### Dataset extract
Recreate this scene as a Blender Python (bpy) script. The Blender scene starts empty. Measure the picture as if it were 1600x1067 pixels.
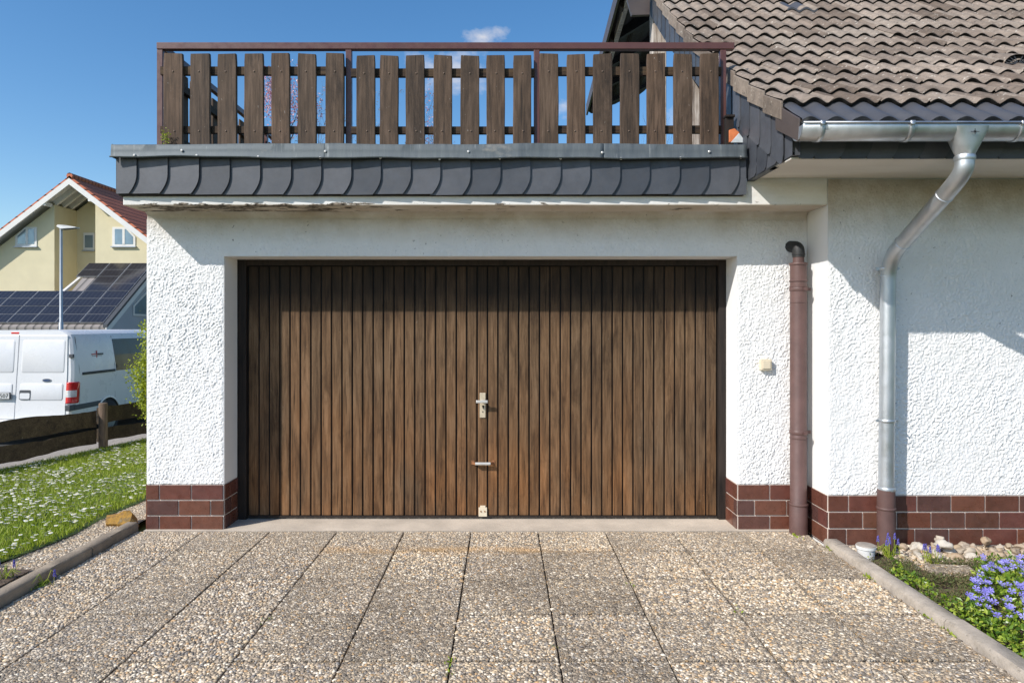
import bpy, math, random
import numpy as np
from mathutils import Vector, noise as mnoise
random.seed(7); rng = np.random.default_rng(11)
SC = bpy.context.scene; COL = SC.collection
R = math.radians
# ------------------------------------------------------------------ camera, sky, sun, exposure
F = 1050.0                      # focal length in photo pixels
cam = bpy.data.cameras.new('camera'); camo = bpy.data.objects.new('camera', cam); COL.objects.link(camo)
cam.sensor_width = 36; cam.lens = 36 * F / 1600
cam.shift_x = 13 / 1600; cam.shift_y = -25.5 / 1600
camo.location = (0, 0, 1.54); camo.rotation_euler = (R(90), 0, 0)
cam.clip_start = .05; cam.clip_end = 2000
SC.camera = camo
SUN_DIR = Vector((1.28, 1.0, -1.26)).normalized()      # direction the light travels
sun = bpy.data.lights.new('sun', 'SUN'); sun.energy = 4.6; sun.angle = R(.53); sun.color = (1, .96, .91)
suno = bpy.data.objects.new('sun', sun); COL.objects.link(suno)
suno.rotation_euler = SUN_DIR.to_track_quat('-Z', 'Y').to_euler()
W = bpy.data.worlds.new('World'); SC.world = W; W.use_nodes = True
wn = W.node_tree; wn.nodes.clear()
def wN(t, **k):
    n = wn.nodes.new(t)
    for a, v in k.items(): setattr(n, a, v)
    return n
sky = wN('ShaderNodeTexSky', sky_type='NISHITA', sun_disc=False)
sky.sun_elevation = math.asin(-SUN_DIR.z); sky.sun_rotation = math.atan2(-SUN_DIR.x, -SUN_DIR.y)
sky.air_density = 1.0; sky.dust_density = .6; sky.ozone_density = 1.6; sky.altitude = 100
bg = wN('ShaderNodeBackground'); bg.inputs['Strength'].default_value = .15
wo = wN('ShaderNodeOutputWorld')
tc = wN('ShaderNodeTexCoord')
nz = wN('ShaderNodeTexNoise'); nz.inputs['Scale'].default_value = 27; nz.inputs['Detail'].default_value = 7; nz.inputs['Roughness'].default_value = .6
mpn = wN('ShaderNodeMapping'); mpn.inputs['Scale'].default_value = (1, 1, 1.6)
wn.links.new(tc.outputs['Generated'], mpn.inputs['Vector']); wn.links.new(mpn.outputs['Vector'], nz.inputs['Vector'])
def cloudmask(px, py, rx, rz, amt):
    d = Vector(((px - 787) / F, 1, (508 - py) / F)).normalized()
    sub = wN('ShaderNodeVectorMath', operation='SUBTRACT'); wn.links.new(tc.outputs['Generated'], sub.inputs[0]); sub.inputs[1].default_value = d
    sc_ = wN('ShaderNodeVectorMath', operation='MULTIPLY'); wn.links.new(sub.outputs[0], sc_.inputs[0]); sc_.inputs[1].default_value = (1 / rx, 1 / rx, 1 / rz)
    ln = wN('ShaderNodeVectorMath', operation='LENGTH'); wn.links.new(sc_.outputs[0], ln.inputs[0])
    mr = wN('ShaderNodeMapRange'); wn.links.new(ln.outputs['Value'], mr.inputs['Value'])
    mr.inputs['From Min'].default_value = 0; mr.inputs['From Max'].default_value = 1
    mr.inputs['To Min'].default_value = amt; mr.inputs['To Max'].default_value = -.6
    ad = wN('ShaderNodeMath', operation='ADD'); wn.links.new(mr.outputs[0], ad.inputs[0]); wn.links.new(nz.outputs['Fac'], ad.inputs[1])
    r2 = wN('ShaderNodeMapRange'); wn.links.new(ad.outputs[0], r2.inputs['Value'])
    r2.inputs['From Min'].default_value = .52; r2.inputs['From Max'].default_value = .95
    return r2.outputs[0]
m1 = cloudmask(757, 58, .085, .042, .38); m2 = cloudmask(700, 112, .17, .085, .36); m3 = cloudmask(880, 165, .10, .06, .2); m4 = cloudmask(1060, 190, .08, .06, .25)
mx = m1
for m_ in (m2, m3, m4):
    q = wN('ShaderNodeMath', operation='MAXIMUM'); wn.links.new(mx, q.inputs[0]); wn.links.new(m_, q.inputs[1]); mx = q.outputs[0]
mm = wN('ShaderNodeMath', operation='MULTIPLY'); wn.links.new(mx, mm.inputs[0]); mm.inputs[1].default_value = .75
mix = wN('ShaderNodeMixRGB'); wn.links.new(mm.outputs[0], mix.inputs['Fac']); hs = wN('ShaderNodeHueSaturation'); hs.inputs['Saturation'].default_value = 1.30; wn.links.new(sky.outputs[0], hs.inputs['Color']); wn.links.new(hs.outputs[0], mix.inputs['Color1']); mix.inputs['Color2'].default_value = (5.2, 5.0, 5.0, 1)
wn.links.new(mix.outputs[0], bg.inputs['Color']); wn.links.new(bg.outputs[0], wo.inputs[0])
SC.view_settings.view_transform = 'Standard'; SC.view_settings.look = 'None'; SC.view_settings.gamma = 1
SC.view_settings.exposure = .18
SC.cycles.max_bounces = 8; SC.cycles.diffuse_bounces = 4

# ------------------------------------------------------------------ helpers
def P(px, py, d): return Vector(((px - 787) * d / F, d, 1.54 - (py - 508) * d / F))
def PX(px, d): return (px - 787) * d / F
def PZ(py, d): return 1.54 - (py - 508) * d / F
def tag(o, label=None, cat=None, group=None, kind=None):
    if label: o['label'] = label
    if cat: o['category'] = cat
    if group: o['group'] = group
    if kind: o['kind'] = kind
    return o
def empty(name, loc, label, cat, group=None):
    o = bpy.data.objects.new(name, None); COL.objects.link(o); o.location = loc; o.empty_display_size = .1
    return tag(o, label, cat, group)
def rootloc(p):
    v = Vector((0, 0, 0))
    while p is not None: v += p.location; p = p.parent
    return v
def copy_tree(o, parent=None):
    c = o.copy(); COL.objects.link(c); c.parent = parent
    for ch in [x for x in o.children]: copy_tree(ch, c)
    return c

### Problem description
Using the data above, write out every line exactly, leaving the images behind.

### Result
Recreate this scene as a Blender Python (bpy) script. The Blender scene starts empty. Measure the picture as if it were 1600x1067 pixels.
import bpy, math, random
import numpy as np
from mathutils import Vector, noise as mnoise
random.seed(7); rng = np.random.default_rng(11)
SC = bpy.context.scene; COL = SC.collection
R = math.radians
# ------------------------------------------------------------------ camera, sky, sun, exposure
F = 1050.0                      # focal length in photo pixels
cam = bpy.data.cameras.new('camera'); camo = bpy.data.objects.new('camera', cam); COL.objects.link(camo)
cam.sensor_width = 36; cam.lens = 36 * F / 1600
cam.shift_x = 13 / 1600; cam.shift_y = -25.5 / 1600
camo.location = (0, 0, 1.54); camo.rotation_euler = (R(90), 0, 0)
cam.clip_start = .05; cam.clip_end = 2000
SC.camera = camo
SUN_DIR = Vector((1.28, 1.0, -1.26)).normalized()      # direction the light travels
sun = bpy.data.lights.new('sun', 'SUN'); sun.energy = 4.6; sun.angle = R(.53); sun.color = (1, .96, .91)
suno = bpy.data.objects.new('sun', sun); COL.objects.link(suno)
suno.rotation_euler = SUN_DIR.to_track_quat('-Z', 'Y').to_euler()
W = bpy.data.worlds.new('World'); SC.world = W; W.use_nodes = True
wn = W.node_tree; wn.nodes.clear()
def wN(t, **k):
    n = wn.nodes.new(t)
    for a, v in k.items(): setattr(n, a, v)
    return n
sky = wN('ShaderNodeTexSky', sky_type='NISHITA', sun_disc=False)
sky.sun_elevation = math.asin(-SUN_DIR.z); sky.sun_rotation = math.atan2(-SUN_DIR.x, -SUN_DIR.y)
sky.air_density = 1.0; sky.dust_density = .6; sky.ozone_density = 1.6; sky.altitude = 100
bg = wN('ShaderNodeBackground'); bg.inputs['Strength'].default_value = .15
wo = wN('ShaderNodeOutputWorld')
tc = wN('ShaderNodeTexCoord')
nz = wN('ShaderNodeTexNoise'); nz.inputs['Scale'].default_value = 27; nz.inputs['Detail'].default_value = 7; nz.inputs['Roughness'].default_value = .6
mpn = wN('ShaderNodeMapping'); mpn.inputs['Scale'].default_value = (1, 1, 1.6)
wn.links.new(tc.outputs['Generated'], mpn.inputs['Vector']); wn.links.new(mpn.outputs['Vector'], nz.inputs['Vector'])
def cloudmask(px, py, rx, rz, amt):
    d = Vector(((px - 787) / F, 1, (508 - py) / F)).normalized()
    sub = wN('ShaderNodeVectorMath', operation='SUBTRACT'); wn.links.new(tc.outputs['Generated'], sub.inputs[0]); sub.inputs[1].default_value = d
    sc_ = wN('ShaderNodeVectorMath', operation='MULTIPLY'); wn.links.new(sub.outputs[0], sc_.inputs[0]); sc_.inputs[1].default_value = (1 / rx, 1 / rx, 1 / rz)
    ln = wN('ShaderNodeVectorMath', operation='LENGTH'); wn.links.new(sc_.outputs[0], ln.inputs[0])
    mr = wN('ShaderNodeMapRange'); wn.links.new(ln.outputs['Value'], mr.inputs['Value'])
    mr.inputs['From Min'].default_value = 0; mr.inputs['From Max'].default_value = 1
    mr.inputs['To Min'].default_value = amt; mr.inputs['To Max'].default_value = -.6
    ad = wN('ShaderNodeMath', operation='ADD'); wn.links.new(mr.outputs[0], ad.inputs[0]); wn.links.new(nz.outputs['Fac'], ad.inputs[1])
    r2 = wN('ShaderNodeMapRange'); wn.links.new(ad.outputs[0], r2.inputs['Value'])
    r2.inputs['From Min'].default_value = .52; r2.inputs['From Max'].default_value = .95
    return r2.outputs[0]
m1 = cloudmask(757, 58, .085, .042, .38); m2 = cloudmask(700, 112, .17, .085, .36); m3 = cloudmask(880, 165, .10, .06, .2); m4 = cloudmask(1060, 190, .08, .06, .25)
mx = m1
for m_ in (m2, m3, m4):
    q = wN('ShaderNodeMath', operation='MAXIMUM'); wn.links.new(mx, q.inputs[0]); wn.links.new(m_, q.inputs[1]); mx = q.outputs[0]
mm = wN('ShaderNodeMath', operation='MULTIPLY'); wn.links.new(mx, mm.inputs[0]); mm.inputs[1].default_value = .75
mix = wN('ShaderNodeMixRGB'); wn.links.new(mm.outputs[0], mix.inputs['Fac']); hs = wN('ShaderNodeHueSaturation'); hs.inputs['Saturation'].default_value = 1.30; wn.links.new(sky.outputs[0], hs.inputs['Color']); wn.links.new(hs.outputs[0], mix.inputs['Color1']); mix.inputs['Color2'].default_value = (5.2, 5.0, 5.0, 1)
wn.links.new(mix.outputs[0], bg.inputs['Color']); wn.links.new(bg.outputs[0], wo.inputs[0])
SC.view_settings.view_transform = 'Standard'; SC.view_settings.look = 'None'; SC.view_settings.gamma = 1
SC.view_settings.exposure = .18
SC.cycles.max_bounces = 8; SC.cycles.diffuse_bounces = 4

# ------------------------------------------------------------------ helpers
def P(px, py, d): return Vector(((px - 787) * d / F, d, 1.54 - (py - 508) * d / F))
def PX(px, d): return (px - 787) * d / F
def PZ(py, d): return 1.54 - (py - 508) * d / F
def tag(o, label=None, cat=None, group=None, kind=None):
    if label: o['label'] = label
    if cat: o['category'] = cat
    if group: o['group'] = group
    if kind: o['kind'] = kind
    return o
def empty(name, loc, label, cat, group=None):
    o = bpy.data.objects.new(name, None); COL.objects.link(o); o.location = loc; o.empty_display_size = .1
    return tag(o, label, cat, group)
def rootloc(p):
    v = Vector((0, 0, 0))
    while p is not None: v += p.location; p = p.parent
    return v
def copy_tree(o, parent=None):
    c = o.copy(); COL.objects.link(c); c.parent = parent
    for ch in [x for x in o.children]: copy_tree(ch, c)
    return c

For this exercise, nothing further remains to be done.